Record set:
— START —

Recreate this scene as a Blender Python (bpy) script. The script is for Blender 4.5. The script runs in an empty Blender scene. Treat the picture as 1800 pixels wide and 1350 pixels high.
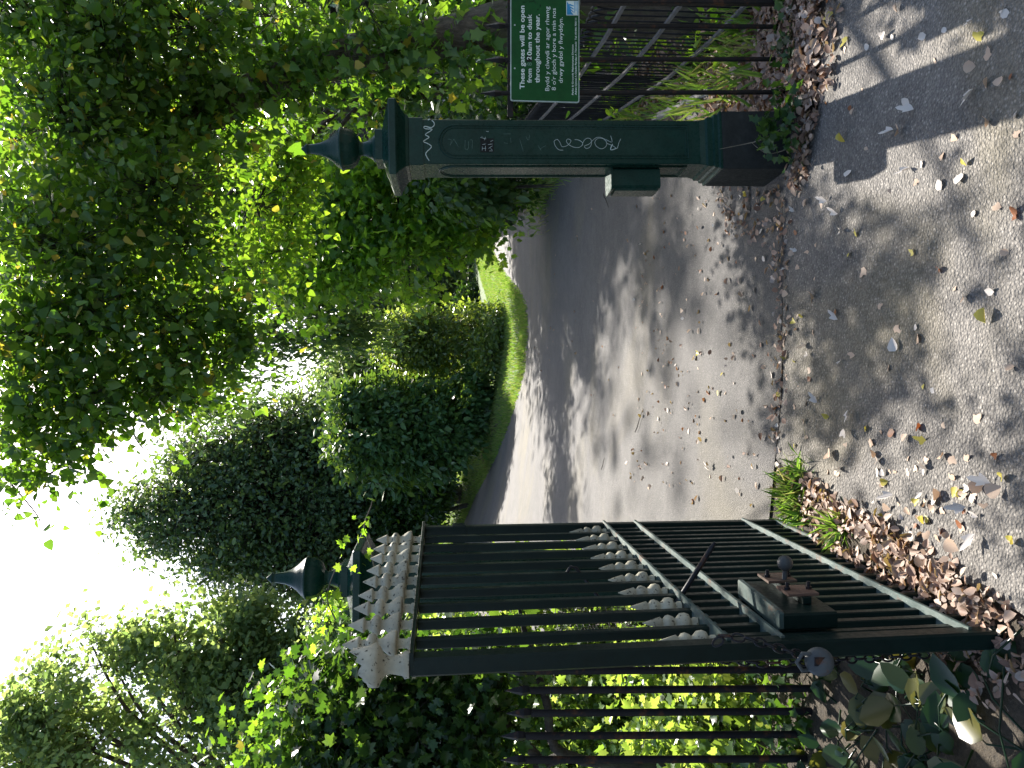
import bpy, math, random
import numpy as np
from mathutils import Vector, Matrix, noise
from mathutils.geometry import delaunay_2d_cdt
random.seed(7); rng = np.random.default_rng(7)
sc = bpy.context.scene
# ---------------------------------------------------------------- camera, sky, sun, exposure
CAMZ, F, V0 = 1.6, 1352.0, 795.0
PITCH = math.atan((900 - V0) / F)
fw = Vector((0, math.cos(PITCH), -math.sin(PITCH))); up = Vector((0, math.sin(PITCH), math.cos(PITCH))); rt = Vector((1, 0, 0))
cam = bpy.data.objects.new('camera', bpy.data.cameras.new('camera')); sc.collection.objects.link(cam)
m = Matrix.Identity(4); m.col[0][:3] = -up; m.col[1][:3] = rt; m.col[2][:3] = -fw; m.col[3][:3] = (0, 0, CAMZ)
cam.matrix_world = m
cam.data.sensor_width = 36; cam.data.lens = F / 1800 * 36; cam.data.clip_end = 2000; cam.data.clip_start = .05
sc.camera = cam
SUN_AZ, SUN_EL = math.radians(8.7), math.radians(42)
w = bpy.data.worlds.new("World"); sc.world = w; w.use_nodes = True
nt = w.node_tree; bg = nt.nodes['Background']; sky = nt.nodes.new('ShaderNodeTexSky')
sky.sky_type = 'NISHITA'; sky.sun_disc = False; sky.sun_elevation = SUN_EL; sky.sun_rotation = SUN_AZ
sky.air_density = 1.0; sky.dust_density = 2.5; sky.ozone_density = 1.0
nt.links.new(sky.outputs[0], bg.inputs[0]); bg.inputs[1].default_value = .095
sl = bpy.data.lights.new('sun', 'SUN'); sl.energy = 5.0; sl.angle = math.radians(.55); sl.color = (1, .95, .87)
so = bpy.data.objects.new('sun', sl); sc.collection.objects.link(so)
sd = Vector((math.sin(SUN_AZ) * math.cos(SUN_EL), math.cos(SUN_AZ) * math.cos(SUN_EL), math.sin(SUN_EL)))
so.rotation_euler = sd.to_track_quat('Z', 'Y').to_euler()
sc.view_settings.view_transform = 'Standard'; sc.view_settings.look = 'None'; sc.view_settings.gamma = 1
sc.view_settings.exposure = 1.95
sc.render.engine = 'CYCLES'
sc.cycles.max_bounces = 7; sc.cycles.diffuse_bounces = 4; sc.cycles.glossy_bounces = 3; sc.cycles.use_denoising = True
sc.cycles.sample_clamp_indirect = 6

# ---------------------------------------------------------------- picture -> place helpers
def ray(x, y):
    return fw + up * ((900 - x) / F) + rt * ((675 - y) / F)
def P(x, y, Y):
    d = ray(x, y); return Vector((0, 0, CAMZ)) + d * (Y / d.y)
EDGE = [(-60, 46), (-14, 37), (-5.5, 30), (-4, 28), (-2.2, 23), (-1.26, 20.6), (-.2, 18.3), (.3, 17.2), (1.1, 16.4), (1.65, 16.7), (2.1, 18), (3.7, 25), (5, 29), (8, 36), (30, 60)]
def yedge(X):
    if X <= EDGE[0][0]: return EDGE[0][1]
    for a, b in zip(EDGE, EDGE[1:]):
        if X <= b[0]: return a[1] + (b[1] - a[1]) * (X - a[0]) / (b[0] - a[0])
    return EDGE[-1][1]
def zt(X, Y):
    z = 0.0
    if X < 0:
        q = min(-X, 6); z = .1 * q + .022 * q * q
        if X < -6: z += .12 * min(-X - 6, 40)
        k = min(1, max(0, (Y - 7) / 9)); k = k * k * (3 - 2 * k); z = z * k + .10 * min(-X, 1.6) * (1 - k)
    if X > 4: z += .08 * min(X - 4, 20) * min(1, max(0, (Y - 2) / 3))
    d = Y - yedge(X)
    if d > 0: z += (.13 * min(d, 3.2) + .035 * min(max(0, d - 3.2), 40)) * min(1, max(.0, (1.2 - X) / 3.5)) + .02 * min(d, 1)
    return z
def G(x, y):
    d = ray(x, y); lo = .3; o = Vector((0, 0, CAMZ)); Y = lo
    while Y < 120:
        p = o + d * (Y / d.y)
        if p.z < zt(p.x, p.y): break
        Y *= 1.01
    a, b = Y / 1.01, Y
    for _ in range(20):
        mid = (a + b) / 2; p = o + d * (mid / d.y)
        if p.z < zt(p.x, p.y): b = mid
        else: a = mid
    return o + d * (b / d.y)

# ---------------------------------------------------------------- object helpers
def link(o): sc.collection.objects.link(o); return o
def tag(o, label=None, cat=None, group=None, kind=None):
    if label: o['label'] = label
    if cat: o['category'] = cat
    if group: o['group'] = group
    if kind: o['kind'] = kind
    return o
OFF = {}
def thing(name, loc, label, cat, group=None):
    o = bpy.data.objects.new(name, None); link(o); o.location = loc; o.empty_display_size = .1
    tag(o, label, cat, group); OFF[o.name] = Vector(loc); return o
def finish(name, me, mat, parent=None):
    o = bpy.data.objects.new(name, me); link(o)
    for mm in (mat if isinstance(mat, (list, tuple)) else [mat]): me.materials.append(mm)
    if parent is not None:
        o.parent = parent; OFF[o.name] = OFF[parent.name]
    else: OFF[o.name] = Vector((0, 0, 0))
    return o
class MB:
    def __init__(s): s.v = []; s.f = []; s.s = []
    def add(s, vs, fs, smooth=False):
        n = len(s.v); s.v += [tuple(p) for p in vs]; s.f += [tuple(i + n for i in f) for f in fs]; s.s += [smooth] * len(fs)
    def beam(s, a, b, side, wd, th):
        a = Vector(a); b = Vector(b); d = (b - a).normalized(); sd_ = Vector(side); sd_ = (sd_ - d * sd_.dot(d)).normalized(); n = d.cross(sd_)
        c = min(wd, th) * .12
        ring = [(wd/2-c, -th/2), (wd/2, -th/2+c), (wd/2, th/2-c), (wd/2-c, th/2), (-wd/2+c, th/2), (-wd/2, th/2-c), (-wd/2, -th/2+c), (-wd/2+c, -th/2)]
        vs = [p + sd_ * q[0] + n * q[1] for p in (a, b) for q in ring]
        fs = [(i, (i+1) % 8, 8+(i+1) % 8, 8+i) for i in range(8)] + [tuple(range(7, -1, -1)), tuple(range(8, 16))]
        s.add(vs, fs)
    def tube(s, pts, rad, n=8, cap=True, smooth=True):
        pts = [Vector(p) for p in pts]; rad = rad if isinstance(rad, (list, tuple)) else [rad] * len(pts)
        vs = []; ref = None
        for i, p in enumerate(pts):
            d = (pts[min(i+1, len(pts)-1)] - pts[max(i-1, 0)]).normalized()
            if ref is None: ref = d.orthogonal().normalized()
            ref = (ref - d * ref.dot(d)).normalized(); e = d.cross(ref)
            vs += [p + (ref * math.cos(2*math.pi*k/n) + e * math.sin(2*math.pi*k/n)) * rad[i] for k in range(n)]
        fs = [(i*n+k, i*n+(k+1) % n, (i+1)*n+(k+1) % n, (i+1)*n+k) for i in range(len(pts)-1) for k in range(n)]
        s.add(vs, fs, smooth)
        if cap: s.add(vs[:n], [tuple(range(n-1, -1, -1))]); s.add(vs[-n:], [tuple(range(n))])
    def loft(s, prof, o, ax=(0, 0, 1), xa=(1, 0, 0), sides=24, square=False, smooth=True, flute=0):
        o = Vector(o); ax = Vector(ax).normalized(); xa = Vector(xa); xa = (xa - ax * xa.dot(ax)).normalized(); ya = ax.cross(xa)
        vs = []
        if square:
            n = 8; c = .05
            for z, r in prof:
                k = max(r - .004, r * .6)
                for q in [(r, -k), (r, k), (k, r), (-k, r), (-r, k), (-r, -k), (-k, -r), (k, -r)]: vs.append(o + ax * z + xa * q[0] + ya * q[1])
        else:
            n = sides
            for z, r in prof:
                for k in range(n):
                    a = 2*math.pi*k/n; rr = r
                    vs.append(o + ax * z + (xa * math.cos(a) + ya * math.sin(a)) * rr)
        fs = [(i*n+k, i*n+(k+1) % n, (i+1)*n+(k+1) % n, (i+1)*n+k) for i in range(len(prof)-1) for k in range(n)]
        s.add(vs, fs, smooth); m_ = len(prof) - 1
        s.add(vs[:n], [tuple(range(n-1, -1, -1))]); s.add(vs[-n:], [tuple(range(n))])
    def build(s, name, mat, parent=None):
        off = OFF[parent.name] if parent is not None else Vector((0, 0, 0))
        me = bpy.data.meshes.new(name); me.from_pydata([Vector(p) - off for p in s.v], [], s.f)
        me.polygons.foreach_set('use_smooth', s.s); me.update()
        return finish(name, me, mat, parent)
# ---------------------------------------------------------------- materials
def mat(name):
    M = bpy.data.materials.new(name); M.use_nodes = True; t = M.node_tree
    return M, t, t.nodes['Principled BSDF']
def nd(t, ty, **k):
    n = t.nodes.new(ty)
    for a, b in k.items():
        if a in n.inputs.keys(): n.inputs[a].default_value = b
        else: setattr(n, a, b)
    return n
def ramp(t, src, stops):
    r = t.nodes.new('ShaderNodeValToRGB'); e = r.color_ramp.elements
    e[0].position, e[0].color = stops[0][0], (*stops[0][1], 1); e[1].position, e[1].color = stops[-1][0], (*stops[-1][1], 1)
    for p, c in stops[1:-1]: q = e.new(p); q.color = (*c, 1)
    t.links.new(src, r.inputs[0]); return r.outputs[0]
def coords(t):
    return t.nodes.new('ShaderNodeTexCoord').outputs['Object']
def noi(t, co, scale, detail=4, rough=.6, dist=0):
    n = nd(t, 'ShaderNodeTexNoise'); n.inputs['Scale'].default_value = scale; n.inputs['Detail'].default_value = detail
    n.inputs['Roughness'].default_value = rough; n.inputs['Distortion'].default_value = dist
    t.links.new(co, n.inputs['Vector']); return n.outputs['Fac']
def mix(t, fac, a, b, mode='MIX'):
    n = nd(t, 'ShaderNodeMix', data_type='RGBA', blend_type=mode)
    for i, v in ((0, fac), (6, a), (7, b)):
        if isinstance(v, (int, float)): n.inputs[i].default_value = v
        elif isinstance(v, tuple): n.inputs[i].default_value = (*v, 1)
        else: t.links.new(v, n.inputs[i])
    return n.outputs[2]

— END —
— START —

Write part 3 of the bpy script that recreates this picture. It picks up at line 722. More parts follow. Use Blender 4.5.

— END —
— START —

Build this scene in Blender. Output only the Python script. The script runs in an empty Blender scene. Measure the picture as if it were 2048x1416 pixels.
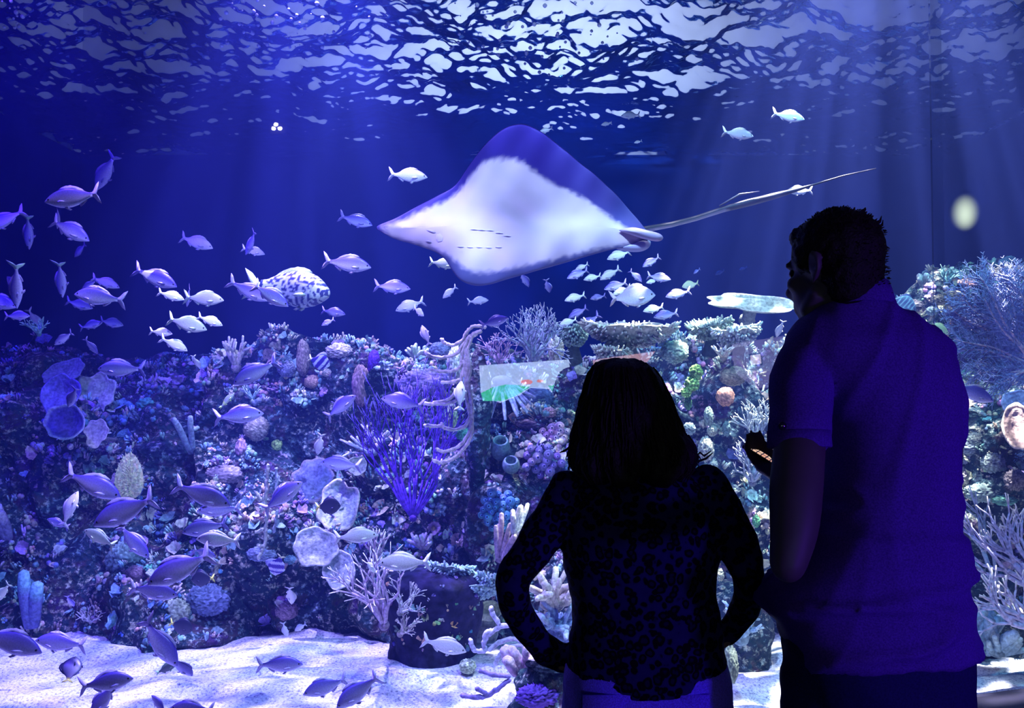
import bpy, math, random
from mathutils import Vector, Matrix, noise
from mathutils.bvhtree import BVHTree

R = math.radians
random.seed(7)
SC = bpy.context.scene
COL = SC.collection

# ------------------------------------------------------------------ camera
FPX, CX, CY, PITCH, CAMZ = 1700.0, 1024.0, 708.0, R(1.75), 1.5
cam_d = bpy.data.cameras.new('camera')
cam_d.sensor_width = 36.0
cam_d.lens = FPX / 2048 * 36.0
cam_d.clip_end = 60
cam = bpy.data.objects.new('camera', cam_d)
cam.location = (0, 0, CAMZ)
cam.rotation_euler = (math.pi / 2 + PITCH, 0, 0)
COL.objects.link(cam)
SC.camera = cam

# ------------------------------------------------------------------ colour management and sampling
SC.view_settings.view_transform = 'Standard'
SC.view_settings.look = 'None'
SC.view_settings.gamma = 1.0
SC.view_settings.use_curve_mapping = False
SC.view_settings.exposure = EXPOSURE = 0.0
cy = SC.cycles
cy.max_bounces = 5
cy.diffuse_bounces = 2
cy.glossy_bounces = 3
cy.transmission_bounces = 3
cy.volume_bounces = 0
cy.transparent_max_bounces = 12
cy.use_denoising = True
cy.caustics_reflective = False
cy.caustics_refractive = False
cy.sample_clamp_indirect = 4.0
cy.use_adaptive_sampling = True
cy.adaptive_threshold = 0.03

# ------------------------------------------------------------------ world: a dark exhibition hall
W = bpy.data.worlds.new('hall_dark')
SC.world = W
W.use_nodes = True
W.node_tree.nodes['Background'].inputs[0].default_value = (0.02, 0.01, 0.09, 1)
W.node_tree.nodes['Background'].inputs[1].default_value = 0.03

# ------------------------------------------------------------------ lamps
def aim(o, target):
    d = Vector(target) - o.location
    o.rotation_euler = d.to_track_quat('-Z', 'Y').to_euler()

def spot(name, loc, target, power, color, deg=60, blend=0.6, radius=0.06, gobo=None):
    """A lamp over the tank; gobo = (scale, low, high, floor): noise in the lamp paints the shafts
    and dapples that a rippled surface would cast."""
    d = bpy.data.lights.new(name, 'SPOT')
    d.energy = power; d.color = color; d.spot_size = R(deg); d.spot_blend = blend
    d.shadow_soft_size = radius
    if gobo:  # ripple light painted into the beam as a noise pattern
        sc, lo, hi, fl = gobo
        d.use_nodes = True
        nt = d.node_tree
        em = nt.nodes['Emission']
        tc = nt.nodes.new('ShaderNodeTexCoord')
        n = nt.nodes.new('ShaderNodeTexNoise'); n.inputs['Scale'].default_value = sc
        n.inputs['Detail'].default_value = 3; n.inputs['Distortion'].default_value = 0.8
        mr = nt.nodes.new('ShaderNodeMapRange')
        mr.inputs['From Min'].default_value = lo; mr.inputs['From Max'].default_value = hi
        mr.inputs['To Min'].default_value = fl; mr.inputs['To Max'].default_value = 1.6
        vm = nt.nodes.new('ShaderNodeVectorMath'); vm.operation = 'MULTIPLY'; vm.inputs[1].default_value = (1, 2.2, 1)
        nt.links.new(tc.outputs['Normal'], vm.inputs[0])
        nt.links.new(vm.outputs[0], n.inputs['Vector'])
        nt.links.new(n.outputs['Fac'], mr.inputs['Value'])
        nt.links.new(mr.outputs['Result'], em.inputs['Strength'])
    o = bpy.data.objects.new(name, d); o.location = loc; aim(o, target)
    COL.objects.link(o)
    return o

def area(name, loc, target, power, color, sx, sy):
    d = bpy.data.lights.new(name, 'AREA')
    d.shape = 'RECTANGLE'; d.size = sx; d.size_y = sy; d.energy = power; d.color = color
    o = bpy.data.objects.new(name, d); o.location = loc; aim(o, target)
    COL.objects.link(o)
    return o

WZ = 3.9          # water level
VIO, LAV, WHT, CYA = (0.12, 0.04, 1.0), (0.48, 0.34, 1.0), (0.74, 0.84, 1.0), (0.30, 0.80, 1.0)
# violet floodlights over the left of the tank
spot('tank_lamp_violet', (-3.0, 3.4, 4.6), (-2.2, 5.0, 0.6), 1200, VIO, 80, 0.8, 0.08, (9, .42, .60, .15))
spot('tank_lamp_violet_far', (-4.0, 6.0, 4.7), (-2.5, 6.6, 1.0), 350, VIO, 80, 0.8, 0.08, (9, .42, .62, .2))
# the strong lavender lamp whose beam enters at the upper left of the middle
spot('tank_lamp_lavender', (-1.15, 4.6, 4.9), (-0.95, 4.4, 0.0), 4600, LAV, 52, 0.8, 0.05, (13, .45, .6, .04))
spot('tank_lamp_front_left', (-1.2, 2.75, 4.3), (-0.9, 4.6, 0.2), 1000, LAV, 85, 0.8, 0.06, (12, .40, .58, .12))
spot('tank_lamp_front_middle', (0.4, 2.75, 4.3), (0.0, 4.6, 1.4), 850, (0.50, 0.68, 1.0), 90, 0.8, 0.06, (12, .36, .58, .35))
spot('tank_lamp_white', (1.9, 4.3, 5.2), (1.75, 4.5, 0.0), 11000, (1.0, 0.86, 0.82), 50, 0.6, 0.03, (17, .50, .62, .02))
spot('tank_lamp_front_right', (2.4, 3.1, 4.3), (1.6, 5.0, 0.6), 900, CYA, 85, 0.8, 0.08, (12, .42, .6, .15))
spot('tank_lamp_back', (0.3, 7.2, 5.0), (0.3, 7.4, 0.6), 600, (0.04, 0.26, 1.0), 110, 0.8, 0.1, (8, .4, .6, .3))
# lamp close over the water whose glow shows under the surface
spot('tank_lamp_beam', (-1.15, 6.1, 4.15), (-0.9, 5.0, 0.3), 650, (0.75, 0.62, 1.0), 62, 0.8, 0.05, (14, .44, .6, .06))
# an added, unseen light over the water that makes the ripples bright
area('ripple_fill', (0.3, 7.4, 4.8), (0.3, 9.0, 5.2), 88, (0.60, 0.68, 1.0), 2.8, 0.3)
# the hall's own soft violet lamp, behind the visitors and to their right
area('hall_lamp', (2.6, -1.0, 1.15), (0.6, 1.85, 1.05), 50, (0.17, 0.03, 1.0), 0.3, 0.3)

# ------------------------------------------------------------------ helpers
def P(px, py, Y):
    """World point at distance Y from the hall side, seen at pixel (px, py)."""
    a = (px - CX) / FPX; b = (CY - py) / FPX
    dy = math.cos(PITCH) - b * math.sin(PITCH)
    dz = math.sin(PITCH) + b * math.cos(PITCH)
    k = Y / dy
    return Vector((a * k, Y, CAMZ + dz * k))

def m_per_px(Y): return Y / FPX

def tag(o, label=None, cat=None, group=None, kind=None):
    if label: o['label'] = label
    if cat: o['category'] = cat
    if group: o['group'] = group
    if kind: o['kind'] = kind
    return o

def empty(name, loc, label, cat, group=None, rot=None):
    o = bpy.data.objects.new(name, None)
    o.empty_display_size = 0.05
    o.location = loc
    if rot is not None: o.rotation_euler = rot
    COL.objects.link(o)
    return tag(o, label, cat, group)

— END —

What you should do: Please quote only the span of lines whose first line contains "Build this scene" and whose last line contains "from mathutils.bvhtree import BVHTree", leaving every picture out.

Response to the exercise:
Build this scene in Blender. Output only the Python script. The script runs in an empty Blender scene. Measure the picture as if it were 2048x1416 pixels.
import bpy, math, random
from mathutils import Vector, Matrix, noise
from mathutils.bvhtree import BVHTree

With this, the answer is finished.